Lekraj: It's going to fluctuate; it fluctuates even during expansionary time. It's going to go up and down by 10-20 basis points, so it's very normal. Again, like Bob said, there are many moving parts to that number. When you sample size thousands of people each month, there are going to be fluctuations.
Stipp: Bob, one of the things we spoke about, an important data point we would get today is the wages and the wage growth, an important one because we are seeing some inflation, and we would like to think that paychecks are going to keep up with that. Did we see that in April?
Johnson: There are a lot of different ways that people measure the wage number. You can look at a very broad base of the workforce. You can look at a narrower set--manufacturing employees are one that's in between... And that's the one that's got the longest track record, the one that I watch the closest. And real wages went up three-tenths of a percent [in that data set]. Still not quite as much as inflation did, but awfully close.
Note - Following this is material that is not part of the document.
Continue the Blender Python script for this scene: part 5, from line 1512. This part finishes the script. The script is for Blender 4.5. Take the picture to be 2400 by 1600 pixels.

So I was actually kind of pleased with that number. But there were other parts of the database on wages that weren't as bullish, but this one tends to lead all of the others. It's the more leading of them, so I was pleased.
Lekraj: Just to add to that, ADP reports the check size of the paychecks they're paying out. They don't give a direct number, but they directionally tell you where it's going, and the management team has mentioned that paycheck size has been increasing.
Stipp: So, hopefully we'll be able to at least keep up a little bit with the higher prices that we're seeing. So ADP is one of the companies you look at. You also look at some of the employment-services companies as well. What are they saying to you and can you get a sense from their commentary about what we might expect going forward?
Lekraj: Over the last three quarters, you can see evolution with some of these management teams where they are becoming more and more positive. They are seeing more and more evidence, and they are becoming a lot more optimistic about what's going to happen in the future. Many of the staffers, many of the payroll processors, many of the other employment services firms have stated, and they are pounding the table, that things are going to start to get a lot better during 2011 and actually accelerate towards the last half of the year.
Stipp: Bob, question for you, some reports this morning mentioned that we did see a slowing in GDP in the first quarter, and they say this could bode poorly for the job market coming up here for the rest of the year because we have seen the economy slow down a little bit.
We also got some other recent data this week on initial unemployment claims that didn’t look so great. Can you tell me should be we worried about the reports that we're going to get for May, June, July, and the rest of the year?
Johnson: Well, I think today's report actually bodes for an acceleration in some of the GDP numbers we see in the weeks and months ahead. I think the second quarter will look better than the first, just on the weather and a couple of special factors related to Japan that maybe a little bit less. So, I'm looking for a better number GDP-wise. The revisions to past employment data actually drive quite a few things in the GDP calculations. So, I'm pretty sure that the GDP number that was at 1.8% will get revised upward based on some pretty spectacular revisions in February to the database.
Stipp: All right guys, well you know I'll look forward to checking in with you for those future reports to get your take. Thanks for joining me today.
Johnson: Thank you.
Lekraj: Thank you.
Stipp: For Morningstar, I'm Jason Stipp. Thanks for watching.